Hinzu kommen die Anforderungen an die Netzinfrastruktur, die für Blockchain-basierte Anwendungen im Stromsektor erforderlich sind. Es bedürfte zur Umsetzung intelligenter Messeinrichtungen, welche die relevanten Daten bereitstellen. Auch wenn die hohe Sicherheit zu den Vorteilen der Blockchain gehört, ist abzuwarten, ob die Anwendungen die hohen IT-Sicherheitsanforderungen im Energiesektor einhalten. Zu beachten sind auch Bedenken hinsichtlich der Kosten für die Rechenleistung, welche für die Blockchain benötigt wird und die je nach Ausgestaltung der Blockchain selbst einen hohen Stromverbrauch verursachen kann.

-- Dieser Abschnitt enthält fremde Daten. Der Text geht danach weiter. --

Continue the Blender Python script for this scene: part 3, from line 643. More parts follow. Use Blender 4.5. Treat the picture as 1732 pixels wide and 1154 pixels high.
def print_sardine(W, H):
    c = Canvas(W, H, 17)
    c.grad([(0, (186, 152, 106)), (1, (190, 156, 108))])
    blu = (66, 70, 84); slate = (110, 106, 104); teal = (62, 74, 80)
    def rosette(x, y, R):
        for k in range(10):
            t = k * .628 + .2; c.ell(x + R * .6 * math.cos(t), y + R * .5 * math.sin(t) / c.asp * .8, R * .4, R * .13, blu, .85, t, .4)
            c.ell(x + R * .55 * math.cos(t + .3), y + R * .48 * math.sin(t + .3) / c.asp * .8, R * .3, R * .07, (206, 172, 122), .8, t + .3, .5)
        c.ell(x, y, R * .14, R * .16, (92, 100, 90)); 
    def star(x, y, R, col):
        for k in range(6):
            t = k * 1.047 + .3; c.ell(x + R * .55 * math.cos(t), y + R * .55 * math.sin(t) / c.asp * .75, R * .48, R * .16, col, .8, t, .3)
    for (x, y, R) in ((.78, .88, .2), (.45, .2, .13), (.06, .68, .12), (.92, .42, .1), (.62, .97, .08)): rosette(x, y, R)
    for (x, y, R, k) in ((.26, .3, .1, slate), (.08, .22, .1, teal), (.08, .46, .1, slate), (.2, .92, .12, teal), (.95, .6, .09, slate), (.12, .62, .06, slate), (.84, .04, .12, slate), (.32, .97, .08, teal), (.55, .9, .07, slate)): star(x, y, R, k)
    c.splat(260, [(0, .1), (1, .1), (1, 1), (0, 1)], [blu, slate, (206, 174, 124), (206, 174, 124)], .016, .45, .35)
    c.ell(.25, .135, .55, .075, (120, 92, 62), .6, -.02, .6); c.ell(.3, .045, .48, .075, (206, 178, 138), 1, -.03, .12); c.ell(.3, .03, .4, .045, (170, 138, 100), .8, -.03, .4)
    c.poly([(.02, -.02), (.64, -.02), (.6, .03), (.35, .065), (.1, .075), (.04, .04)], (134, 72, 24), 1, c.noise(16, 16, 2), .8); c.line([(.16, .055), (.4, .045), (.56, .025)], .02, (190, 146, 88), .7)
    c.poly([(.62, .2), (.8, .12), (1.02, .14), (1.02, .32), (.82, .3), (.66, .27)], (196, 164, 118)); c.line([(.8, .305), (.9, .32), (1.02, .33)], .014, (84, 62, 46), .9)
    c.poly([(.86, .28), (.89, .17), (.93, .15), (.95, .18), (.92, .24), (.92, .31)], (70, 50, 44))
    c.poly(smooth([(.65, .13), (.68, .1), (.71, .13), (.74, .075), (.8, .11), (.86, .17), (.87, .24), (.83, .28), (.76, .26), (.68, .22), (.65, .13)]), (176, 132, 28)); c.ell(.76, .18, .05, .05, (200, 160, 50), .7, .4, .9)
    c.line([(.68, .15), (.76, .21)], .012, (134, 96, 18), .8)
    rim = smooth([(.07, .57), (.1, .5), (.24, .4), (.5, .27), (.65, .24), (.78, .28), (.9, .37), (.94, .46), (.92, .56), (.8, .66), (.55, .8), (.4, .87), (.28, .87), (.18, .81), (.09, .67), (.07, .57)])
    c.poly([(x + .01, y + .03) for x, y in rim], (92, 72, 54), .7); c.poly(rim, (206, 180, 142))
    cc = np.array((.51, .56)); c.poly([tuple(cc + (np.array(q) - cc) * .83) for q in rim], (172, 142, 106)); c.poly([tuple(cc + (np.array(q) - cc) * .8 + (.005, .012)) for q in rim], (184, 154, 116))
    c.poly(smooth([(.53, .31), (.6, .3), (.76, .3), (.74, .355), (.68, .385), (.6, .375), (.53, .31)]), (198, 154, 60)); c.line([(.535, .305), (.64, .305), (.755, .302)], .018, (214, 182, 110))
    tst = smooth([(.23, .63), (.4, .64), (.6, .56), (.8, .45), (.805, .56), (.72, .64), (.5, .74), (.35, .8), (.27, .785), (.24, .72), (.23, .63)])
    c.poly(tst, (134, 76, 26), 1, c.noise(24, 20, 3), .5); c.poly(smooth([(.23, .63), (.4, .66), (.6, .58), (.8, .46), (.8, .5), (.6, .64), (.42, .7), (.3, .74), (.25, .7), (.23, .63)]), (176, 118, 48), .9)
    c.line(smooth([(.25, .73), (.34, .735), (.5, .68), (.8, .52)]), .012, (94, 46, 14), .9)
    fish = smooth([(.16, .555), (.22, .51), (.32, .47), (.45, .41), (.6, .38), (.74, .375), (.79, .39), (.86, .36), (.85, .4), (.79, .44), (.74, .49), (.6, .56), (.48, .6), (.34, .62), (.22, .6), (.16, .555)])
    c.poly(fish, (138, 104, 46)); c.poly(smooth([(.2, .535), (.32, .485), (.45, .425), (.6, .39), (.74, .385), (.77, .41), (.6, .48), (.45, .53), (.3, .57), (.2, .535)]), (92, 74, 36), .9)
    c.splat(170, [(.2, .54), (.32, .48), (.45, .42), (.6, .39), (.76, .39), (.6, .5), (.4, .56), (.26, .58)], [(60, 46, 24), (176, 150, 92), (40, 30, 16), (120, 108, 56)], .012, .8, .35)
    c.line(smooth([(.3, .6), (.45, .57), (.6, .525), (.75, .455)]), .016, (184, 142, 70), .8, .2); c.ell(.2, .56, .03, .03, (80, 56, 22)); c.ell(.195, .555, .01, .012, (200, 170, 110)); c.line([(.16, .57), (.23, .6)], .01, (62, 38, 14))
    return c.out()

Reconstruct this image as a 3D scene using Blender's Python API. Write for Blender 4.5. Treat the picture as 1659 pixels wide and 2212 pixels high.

Probleme zivilrechtlicher Art bestehen im Zusammenhang mit „smart contracts“ und der Blockchain. Diese reichen von Fragen des Zustandekommens von Verträgen bei automatischem Vertragsschluss aufgrund vorab definierter Bedingungen bis zum Umgang mit Leistungsstörungen, Rückabwicklung und anfänglicher Nichtigkeit von Verträgen in der unveränderlichen Blockchain-Datenbank. Überdies sind Haftungsfragen bei etwaigen Fehlfunktionen zu bedenken.

Fazit

Blockchain-basierte Anwendungsfälle sind auch in der Energiewirtschaft vielfältig denkbar. Die Relevanz, welche dieser Technologie in der Energiewirtschaft zukommen dürfte, lässt sich anhand der Vielzahl der Pilotprojekte, auch großer Akteure, schon jetzt erahnen. Zugleich wird eine Vielzahl rechtlicher Fragen aufgeworfen, die eine sorgfältige juristische Auseinandersetzung erfordern. In vielen Fällen bedarf es für eine sinnvolle Umsetzung Blockchain-basierter Anwendungen der Anpassung des Rechtsrahmens durch den Gesetzgeber.